Ganhou o Prêmio Castillete de Oro del Festival de Las Minas em 1975; single de ouro em 1976 por sua magnífica rumba “Entre dos Águas” e disco de ouro em 1976 por “Fuente y Caudal”.
No final dos anos 1970, ganhou muita popularidade fora da Espanha por seus trabalhos com os guitarristas John McLaughlin, Al Di Meola e Larry Coryell.
Fundou em 1981 seu “Sexteto”, com Ramón de Algeciras (segundo violão), Pepe de Lucía (vocais e palmas), Jorge Pardo (saxofone e flauta), Rubén Dantas (percussão) e Carles Benavent (baixo), o que lhe permitiu criar o conceito atual de grupo de flamenco.

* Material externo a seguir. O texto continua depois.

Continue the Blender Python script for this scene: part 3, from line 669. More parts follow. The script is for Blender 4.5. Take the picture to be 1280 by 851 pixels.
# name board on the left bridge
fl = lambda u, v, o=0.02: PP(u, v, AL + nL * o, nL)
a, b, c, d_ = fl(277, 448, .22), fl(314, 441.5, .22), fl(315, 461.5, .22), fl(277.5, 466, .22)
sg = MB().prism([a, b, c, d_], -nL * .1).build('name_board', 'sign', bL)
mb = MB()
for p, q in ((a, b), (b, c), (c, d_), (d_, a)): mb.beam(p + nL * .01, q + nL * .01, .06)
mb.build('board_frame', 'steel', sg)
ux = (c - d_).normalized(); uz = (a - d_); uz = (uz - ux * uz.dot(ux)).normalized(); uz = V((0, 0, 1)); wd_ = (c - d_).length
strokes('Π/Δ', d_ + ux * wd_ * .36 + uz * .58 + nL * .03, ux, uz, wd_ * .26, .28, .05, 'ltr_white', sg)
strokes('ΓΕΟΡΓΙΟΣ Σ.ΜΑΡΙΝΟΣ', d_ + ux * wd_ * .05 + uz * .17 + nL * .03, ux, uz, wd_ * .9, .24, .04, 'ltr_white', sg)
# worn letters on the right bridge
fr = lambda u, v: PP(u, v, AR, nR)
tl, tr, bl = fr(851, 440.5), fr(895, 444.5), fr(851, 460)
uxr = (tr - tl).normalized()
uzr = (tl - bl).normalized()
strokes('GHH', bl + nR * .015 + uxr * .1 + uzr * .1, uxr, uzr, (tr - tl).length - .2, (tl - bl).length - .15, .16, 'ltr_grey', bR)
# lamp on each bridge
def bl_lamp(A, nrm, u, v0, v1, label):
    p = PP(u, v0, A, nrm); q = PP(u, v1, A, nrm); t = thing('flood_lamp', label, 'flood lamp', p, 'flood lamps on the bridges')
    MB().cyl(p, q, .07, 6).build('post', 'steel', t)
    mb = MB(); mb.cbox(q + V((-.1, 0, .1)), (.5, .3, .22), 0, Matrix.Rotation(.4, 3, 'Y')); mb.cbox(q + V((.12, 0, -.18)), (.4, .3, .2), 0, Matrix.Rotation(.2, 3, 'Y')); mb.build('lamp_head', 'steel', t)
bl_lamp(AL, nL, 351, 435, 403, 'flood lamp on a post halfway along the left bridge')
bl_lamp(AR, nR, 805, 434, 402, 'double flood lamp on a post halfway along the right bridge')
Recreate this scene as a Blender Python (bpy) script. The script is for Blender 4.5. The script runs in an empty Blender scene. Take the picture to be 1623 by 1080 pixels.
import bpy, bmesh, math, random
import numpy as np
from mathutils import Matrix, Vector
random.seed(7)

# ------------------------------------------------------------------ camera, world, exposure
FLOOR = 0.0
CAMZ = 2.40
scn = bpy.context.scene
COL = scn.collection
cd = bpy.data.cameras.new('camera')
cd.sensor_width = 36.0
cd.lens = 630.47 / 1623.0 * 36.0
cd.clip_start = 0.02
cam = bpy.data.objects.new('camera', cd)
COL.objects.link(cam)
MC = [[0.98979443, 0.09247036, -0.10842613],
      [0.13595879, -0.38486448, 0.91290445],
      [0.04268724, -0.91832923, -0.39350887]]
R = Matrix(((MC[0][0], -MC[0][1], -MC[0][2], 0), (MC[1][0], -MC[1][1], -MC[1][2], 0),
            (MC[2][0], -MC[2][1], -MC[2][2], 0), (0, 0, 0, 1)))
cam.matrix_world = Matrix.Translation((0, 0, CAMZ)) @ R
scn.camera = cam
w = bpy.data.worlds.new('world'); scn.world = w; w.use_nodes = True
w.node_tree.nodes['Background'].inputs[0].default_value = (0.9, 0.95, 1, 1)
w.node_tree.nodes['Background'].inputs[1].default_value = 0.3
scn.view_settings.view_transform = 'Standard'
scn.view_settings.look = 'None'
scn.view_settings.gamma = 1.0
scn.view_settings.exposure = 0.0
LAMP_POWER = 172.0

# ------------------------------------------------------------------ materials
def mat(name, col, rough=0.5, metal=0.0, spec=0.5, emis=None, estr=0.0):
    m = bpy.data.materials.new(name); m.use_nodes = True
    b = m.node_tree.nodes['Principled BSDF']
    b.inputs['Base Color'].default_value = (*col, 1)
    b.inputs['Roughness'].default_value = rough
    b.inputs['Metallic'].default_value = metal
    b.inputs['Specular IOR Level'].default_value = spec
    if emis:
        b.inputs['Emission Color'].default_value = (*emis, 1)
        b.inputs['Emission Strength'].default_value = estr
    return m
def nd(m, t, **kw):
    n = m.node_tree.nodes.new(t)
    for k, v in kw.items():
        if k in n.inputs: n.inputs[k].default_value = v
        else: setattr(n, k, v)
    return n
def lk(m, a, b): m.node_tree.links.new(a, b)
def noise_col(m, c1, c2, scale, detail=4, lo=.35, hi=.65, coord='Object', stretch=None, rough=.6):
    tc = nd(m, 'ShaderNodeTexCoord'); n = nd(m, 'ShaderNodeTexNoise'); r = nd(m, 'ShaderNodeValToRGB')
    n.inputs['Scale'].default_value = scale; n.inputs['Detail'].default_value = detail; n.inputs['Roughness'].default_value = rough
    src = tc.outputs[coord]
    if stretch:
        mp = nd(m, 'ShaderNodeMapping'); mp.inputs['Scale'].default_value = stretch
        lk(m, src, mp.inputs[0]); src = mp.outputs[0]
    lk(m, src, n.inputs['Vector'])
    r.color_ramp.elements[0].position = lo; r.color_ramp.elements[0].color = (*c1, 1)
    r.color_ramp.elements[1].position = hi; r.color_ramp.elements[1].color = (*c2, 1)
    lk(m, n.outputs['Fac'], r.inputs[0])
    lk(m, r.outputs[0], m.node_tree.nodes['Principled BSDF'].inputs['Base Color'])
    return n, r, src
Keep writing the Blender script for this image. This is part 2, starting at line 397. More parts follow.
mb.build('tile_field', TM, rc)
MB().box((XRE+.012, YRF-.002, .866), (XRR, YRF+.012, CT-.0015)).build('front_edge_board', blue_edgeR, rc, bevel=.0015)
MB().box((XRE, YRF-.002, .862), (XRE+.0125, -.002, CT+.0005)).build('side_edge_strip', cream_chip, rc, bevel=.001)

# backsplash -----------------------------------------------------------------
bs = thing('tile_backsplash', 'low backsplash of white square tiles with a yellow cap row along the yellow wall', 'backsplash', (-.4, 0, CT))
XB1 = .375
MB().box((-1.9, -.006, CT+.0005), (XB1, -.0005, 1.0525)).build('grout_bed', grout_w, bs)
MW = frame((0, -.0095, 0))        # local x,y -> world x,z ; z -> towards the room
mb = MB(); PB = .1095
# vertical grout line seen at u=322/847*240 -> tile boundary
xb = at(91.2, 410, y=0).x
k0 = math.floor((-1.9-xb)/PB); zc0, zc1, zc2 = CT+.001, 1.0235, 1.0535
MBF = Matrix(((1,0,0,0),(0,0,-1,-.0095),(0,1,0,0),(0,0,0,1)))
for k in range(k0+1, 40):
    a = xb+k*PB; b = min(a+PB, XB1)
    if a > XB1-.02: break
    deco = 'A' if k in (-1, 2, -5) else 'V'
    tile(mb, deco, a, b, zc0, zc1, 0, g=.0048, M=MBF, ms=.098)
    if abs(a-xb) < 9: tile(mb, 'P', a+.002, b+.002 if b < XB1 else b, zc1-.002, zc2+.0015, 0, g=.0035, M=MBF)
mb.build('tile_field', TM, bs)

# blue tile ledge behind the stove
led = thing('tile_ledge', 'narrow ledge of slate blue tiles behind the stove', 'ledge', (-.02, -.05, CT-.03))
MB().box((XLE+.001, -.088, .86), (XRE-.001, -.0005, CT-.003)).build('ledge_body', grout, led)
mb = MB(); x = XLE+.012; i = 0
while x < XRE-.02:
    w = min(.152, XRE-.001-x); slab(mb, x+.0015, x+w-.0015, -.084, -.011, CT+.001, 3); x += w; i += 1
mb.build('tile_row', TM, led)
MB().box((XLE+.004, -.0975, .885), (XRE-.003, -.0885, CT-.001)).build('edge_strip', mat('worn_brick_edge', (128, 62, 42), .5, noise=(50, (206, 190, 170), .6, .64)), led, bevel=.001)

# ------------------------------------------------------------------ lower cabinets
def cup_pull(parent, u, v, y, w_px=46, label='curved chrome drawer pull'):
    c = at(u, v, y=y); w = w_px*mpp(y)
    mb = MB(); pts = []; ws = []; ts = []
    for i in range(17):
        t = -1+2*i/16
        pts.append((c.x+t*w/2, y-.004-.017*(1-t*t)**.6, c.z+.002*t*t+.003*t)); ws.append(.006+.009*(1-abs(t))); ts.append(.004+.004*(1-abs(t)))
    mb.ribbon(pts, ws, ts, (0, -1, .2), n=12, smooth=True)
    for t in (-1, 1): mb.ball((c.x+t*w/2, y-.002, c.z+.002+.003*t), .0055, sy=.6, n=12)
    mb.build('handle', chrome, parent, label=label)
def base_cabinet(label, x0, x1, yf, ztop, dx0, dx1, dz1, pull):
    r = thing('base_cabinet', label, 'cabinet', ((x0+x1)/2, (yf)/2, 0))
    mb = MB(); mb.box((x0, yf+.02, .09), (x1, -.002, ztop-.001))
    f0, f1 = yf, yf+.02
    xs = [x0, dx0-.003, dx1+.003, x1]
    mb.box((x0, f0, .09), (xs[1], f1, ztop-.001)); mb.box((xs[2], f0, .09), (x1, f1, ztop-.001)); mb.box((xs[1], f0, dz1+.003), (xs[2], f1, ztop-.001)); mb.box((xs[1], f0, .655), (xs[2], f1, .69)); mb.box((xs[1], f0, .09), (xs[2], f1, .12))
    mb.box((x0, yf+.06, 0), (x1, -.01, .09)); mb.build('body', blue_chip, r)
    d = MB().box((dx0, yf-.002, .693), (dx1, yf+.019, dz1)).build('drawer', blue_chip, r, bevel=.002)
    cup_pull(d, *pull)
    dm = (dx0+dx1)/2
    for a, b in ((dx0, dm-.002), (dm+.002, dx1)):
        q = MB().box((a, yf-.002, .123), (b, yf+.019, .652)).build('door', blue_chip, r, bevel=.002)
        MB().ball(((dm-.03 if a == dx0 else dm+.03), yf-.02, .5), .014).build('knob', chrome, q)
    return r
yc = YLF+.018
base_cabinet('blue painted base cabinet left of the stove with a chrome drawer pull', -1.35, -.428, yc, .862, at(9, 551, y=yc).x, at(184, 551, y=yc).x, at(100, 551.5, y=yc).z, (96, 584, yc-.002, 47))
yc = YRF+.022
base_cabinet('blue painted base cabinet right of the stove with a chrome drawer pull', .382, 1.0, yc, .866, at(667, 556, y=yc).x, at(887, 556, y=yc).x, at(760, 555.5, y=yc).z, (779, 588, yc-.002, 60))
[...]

Colaborou no disco “Potro de Rabia y Miel” de seu grande amigo Camarón, e a morte deste, em 1992, o fez cancelar suas apresentações por todo o mundo durante quase um ano. Inclusive pensou em se aposentar, retornando um ano depois aos palcos com uma nova turnê europeia, na qual fez 40 apresentações nos EUA e gravou “Live in America”.
Entre seus discos estão “Fantasía Flamenca”, “Recital de Guitarra”, “El Duende Flamenco de Paco de Lucía”, “Almoraima”, “Solo Quiero Caminar”, “Paco de Lucía en Moscú”, “Zyryab”, “Siroco” e “Lucía” (1998)
Após um hiato de cinco anos, em 2004 gravou “Cositas Buenas”, considerado pela crítica uma “obra prima”, com oito temas inéditos, acompanhado pelo violão de Tomatito e a voz recuperada de Camarón, e que lhe rendeu o Grammy Latino de melhor álbum de flamenco.
O violonista espanhol também recebeu o prêmio Príncipe de Astúrias das Artes 2004.
Um ano antes, lançou sua primeira coletânea, “Paco de Lucía Por Descubrir”, com seus trabalhos de 1964 a 1998.
No dia 29 de junho de 2010 ofereceu um magnífico concerto para 2,5 mil espectadores que se reuniram na Puerta del Ángel de Madri.
Em 2011, participou em um disco de flamenco tradicional do músico Miguel Poveda.
Tornou-se Doutor Honoris Causa pela Universidade de Cádiz e pelo Berklee College of Music de Boston (EUA, 2010).
O músico estava estabelecido em Toledo e passava temporadas em Cancún, onde praticava pesca submarina. Teve três filhos, frutos de seu primeiro casamento em 1977 com Casilda Varela em Amsterdã: Casilda, Lucía e Francisco.